Start of SUPPLIED MATERIAL

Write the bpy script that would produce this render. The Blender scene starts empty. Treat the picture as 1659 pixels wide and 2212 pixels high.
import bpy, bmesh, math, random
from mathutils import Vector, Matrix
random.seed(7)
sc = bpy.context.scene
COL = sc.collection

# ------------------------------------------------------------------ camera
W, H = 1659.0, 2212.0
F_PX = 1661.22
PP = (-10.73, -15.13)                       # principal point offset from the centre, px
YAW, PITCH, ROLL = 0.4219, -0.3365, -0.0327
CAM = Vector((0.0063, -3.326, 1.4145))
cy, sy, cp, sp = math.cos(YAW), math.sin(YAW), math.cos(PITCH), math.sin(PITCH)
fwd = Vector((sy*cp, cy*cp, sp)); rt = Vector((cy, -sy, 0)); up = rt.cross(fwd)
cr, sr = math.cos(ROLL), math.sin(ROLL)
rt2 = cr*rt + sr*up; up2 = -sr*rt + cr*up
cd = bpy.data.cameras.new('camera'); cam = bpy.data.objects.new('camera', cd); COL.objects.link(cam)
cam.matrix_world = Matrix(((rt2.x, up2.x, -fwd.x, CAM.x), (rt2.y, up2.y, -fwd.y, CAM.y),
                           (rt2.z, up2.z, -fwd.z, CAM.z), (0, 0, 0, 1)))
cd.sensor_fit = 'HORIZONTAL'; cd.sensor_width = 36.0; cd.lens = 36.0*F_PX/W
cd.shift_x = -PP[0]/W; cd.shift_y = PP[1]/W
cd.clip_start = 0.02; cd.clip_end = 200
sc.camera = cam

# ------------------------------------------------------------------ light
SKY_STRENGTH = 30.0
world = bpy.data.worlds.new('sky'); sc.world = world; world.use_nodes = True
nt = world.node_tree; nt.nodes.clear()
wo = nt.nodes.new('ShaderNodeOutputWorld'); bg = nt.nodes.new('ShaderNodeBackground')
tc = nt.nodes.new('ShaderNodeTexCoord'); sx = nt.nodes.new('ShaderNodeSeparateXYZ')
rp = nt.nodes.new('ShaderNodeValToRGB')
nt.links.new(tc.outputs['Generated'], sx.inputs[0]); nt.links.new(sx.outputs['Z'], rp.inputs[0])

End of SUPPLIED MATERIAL

→ TASK OBJECTIVE:
Where does the word "scene" appear in the listing? List each line that holds it.

→ EXPECTED ANSWER:
Write the bpy script that would produce this render. The Blender scene starts empty. Treat the picture as 1659 pixels wide and 2212 pixels high.
sc = bpy.context.scene